• **Task directions**
Every line in the data below from the one containing "Model this scene" down to the one containing "(_r.z, _u.z, -_f.z, CAM_H), (0, 0, 0, 1)))", both included, must be retyped exactly; no other line is to appear.

# Exercise data start

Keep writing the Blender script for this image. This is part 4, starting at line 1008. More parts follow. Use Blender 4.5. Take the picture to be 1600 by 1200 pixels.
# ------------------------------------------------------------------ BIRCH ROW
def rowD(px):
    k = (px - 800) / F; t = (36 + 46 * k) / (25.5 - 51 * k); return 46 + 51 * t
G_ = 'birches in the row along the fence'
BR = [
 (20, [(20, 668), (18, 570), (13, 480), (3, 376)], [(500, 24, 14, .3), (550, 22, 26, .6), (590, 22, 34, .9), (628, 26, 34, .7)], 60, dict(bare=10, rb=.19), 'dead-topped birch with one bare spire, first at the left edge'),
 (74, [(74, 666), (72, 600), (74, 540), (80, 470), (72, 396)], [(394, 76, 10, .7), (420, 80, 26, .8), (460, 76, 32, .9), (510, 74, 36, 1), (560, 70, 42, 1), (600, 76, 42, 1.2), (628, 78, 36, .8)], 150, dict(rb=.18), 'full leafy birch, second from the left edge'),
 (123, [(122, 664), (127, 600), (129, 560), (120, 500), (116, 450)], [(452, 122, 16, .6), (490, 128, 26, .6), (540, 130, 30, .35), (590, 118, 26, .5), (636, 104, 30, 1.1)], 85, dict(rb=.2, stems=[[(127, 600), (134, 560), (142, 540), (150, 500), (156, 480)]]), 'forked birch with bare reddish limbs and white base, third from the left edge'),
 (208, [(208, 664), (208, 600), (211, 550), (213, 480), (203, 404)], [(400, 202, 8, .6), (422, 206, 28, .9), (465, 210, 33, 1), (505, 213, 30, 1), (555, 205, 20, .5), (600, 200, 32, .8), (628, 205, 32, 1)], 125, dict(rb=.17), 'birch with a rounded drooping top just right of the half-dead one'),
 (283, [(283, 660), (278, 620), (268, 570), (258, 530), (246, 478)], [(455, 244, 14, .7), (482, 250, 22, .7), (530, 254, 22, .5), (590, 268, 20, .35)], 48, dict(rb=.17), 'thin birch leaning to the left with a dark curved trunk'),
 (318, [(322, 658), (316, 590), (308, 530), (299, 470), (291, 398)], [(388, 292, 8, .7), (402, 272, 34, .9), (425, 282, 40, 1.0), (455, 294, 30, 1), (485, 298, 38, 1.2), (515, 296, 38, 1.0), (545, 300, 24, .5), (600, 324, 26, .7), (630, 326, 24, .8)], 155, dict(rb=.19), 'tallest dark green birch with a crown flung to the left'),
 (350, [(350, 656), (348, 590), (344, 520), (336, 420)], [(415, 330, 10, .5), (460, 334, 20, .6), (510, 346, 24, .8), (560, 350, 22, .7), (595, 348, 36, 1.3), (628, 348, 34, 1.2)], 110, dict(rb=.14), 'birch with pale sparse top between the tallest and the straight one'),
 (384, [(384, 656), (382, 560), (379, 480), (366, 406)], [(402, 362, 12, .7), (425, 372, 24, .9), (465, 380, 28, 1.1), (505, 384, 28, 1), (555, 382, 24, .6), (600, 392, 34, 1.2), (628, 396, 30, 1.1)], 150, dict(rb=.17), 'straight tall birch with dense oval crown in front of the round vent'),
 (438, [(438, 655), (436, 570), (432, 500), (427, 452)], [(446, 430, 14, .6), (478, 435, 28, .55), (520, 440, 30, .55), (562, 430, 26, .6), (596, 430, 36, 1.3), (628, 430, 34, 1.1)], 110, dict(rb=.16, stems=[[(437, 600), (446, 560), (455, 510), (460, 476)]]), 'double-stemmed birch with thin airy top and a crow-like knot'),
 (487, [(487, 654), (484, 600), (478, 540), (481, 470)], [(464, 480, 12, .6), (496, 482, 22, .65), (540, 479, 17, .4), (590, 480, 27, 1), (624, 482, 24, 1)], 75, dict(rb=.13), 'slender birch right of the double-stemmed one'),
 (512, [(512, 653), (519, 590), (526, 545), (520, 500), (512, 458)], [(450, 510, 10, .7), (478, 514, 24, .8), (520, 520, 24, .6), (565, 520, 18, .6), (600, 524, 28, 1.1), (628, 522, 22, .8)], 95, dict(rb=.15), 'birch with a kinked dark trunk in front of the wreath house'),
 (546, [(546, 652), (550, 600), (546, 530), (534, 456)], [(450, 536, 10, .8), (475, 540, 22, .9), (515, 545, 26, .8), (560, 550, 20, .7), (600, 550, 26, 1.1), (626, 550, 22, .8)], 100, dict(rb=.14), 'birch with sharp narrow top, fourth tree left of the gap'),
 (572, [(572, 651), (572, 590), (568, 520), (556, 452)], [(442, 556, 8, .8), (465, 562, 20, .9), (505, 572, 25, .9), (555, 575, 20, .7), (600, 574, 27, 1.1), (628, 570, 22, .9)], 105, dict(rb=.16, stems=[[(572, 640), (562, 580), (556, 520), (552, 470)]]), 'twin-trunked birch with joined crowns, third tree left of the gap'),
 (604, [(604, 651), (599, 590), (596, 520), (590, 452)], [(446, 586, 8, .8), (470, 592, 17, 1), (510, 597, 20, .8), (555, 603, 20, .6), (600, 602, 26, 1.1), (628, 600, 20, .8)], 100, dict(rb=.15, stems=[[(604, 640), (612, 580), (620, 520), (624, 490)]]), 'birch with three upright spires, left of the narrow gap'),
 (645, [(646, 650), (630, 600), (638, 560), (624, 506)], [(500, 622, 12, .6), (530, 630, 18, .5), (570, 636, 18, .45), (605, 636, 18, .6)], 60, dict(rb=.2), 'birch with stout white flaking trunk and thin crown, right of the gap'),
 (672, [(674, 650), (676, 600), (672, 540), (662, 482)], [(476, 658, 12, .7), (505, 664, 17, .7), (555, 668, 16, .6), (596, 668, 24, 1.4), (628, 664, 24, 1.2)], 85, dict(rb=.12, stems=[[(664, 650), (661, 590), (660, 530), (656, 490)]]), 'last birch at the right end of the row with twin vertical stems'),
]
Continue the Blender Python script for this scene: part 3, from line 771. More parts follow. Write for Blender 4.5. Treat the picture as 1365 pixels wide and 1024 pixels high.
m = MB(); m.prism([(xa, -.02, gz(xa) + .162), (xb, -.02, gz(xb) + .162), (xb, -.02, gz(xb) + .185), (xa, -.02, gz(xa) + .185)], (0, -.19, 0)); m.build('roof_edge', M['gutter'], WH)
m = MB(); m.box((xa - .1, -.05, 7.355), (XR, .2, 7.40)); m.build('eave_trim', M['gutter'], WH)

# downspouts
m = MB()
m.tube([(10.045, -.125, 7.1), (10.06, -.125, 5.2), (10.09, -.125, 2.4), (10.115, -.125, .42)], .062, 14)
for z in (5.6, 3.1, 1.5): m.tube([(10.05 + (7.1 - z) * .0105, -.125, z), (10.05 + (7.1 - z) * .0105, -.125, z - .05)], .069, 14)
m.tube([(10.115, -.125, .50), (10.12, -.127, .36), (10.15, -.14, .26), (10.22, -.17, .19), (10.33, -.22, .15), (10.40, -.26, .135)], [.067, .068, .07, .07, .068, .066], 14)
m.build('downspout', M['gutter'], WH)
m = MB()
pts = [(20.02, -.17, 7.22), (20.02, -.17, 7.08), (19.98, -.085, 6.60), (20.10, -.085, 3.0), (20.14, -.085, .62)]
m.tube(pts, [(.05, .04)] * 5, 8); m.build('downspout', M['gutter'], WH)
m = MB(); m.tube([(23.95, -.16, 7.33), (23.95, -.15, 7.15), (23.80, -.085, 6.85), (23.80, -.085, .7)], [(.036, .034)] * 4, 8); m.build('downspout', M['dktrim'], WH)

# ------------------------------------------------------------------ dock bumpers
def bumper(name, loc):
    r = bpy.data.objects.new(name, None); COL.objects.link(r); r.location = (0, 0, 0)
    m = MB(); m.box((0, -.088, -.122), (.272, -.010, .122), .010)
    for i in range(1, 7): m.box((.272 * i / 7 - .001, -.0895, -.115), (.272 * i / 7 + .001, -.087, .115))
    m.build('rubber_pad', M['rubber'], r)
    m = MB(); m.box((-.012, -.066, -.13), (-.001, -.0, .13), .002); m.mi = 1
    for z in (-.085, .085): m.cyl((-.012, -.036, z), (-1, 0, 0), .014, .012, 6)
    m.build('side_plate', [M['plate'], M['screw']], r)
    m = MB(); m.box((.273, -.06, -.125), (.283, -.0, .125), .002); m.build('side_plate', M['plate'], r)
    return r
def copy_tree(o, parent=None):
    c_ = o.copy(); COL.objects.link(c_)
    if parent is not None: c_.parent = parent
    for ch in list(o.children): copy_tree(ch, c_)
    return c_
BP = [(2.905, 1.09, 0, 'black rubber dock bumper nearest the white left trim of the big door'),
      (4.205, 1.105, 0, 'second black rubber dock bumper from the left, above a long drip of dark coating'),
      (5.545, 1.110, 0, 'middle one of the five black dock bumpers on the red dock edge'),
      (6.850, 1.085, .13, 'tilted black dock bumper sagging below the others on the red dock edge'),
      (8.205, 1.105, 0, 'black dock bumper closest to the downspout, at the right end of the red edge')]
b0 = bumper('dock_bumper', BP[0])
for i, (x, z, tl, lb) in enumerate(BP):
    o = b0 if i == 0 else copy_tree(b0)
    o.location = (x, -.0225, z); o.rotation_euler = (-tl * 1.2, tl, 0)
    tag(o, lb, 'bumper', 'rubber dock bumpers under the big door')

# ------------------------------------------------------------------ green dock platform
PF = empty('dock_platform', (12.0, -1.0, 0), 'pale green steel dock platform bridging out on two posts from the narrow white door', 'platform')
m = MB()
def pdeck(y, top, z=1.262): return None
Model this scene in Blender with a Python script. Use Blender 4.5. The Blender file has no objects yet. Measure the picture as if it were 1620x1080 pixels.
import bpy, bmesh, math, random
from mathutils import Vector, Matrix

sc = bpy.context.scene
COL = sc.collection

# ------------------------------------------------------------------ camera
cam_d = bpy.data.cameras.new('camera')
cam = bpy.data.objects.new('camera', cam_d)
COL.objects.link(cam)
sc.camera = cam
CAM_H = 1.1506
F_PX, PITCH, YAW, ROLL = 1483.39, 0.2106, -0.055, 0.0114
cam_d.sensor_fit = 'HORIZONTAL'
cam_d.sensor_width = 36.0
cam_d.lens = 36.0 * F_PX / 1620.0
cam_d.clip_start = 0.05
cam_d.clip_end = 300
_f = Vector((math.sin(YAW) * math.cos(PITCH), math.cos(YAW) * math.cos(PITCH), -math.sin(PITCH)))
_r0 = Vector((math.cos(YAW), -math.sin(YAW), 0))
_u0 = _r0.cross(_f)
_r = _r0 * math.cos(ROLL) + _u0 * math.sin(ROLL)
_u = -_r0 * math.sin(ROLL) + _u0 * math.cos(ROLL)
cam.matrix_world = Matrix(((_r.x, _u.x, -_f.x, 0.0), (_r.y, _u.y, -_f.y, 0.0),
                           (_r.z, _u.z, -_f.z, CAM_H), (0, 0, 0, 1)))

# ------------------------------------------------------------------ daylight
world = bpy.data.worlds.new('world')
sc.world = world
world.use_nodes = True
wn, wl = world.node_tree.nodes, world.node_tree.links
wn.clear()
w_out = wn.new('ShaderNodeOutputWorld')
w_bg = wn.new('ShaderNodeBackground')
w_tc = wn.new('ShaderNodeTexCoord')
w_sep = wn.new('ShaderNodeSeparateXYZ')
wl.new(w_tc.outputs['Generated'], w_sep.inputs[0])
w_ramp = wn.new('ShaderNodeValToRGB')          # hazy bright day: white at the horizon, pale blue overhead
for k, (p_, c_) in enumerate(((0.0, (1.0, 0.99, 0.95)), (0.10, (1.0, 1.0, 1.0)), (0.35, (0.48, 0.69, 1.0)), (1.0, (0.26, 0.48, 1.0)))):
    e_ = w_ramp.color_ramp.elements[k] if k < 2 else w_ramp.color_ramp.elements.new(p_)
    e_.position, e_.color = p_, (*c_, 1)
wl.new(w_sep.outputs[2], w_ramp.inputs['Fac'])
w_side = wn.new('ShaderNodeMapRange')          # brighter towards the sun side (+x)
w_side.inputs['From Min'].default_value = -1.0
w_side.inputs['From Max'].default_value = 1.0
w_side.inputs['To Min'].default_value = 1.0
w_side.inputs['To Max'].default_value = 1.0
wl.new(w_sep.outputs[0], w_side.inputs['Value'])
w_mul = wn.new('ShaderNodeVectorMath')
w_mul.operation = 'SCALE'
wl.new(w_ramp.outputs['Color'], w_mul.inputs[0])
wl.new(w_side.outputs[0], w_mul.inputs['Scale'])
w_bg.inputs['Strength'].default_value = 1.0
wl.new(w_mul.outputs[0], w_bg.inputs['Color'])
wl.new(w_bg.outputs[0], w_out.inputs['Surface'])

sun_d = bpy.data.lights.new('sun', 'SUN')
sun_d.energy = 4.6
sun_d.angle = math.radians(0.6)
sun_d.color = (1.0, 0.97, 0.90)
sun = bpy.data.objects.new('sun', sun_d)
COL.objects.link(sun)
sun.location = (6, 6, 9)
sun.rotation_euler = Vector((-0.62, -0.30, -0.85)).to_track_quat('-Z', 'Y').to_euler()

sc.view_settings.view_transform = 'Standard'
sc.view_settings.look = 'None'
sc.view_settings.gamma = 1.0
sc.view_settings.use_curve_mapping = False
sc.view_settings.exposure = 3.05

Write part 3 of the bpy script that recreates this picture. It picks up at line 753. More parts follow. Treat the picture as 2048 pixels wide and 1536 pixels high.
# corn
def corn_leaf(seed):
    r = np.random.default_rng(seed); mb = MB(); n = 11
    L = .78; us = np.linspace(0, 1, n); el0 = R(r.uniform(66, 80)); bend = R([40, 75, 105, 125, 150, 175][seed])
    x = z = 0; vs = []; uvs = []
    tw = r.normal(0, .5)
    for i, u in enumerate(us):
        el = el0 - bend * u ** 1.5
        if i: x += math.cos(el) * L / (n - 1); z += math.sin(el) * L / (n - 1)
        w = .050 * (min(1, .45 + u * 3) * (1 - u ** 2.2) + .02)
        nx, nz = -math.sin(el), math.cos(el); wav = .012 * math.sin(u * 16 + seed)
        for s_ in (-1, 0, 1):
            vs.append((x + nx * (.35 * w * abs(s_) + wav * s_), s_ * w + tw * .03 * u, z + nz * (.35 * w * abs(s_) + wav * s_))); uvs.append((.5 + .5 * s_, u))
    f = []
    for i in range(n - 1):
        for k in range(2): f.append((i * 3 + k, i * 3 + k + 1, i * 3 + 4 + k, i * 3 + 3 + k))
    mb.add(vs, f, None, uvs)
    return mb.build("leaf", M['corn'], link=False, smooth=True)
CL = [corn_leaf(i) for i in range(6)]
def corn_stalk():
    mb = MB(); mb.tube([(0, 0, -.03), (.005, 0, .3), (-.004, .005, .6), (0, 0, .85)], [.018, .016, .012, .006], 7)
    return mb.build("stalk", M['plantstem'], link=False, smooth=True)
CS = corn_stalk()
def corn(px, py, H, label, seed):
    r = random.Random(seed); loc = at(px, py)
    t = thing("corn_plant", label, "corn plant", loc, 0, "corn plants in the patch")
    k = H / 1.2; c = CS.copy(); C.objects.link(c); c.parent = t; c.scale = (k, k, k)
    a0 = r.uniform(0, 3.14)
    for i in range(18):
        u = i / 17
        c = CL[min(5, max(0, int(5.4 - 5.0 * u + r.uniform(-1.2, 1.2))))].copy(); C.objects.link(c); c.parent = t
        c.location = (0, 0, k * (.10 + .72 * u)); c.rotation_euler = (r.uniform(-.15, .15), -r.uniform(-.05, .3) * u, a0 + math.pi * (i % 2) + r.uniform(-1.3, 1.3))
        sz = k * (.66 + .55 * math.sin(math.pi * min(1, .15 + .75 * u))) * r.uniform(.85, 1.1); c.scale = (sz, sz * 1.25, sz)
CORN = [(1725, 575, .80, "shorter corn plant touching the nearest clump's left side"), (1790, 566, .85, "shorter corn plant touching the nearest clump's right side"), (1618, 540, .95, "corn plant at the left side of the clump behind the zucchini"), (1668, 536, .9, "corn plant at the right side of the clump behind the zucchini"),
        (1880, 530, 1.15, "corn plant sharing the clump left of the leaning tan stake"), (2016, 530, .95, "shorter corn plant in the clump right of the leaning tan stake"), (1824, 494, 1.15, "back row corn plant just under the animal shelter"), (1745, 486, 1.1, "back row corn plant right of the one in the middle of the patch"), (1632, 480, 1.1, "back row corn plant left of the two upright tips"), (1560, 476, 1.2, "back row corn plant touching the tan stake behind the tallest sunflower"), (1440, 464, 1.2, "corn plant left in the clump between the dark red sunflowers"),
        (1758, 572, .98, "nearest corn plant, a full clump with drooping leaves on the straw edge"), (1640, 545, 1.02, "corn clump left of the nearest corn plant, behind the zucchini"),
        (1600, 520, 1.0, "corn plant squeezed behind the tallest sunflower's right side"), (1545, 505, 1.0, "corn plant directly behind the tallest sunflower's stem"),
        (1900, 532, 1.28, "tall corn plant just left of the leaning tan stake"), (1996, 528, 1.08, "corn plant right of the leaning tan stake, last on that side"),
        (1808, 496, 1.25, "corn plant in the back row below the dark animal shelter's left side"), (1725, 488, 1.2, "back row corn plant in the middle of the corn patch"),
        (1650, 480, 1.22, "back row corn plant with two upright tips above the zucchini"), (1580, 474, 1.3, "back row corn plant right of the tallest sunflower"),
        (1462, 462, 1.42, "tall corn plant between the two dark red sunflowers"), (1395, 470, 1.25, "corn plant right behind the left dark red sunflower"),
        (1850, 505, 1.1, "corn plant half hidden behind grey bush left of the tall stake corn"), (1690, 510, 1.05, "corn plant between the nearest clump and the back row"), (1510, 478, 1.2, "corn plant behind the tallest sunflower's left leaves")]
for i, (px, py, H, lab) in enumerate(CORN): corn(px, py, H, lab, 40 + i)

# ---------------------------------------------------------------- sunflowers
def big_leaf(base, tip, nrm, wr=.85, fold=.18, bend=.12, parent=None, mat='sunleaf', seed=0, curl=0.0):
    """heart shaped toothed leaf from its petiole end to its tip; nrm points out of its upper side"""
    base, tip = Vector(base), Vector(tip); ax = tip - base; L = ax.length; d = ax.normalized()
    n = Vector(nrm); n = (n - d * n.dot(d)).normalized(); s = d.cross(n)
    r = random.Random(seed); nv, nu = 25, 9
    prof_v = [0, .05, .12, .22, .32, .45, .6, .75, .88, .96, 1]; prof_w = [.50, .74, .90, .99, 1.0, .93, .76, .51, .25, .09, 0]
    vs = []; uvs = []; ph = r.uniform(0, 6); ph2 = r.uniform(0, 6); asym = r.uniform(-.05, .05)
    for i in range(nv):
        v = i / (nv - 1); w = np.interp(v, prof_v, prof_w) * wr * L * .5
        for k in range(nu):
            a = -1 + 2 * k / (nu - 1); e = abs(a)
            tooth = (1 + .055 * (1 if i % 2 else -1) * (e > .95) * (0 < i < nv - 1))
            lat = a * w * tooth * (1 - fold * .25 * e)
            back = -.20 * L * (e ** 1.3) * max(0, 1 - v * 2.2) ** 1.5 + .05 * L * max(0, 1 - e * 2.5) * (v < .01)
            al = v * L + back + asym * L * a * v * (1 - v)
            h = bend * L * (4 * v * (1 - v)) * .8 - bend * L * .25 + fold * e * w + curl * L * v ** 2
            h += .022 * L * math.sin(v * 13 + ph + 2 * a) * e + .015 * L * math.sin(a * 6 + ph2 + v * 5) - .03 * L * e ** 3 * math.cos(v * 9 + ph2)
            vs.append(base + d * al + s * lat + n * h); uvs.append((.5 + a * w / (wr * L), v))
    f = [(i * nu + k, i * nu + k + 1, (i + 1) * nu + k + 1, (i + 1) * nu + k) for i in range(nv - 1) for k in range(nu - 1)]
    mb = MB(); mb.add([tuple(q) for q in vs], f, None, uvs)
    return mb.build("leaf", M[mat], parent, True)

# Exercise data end

• **Answer for this exercise**
Model this scene in Blender with a Python script. Use Blender 4.5. The Blender file has no objects yet. Measure the picture as if it were 1620x1080 pixels.
import bpy, bmesh, math, random
from mathutils import Vector, Matrix

sc = bpy.context.scene
COL = sc.collection

# ------------------------------------------------------------------ camera
cam_d = bpy.data.cameras.new('camera')
cam = bpy.data.objects.new('camera', cam_d)
COL.objects.link(cam)
sc.camera = cam
CAM_H = 1.1506
F_PX, PITCH, YAW, ROLL = 1483.39, 0.2106, -0.055, 0.0114
cam_d.sensor_fit = 'HORIZONTAL'
cam_d.sensor_width = 36.0
cam_d.lens = 36.0 * F_PX / 1620.0
cam_d.clip_start = 0.05
cam_d.clip_end = 300
_f = Vector((math.sin(YAW) * math.cos(PITCH), math.cos(YAW) * math.cos(PITCH), -math.sin(PITCH)))
_r0 = Vector((math.cos(YAW), -math.sin(YAW), 0))
_u0 = _r0.cross(_f)
_r = _r0 * math.cos(ROLL) + _u0 * math.sin(ROLL)
_u = -_r0 * math.sin(ROLL) + _u0 * math.cos(ROLL)
cam.matrix_world = Matrix(((_r.x, _u.x, -_f.x, 0.0), (_r.y, _u.y, -_f.y, 0.0),
                           (_r.z, _u.z, -_f.z, CAM_H), (0, 0, 0, 1)))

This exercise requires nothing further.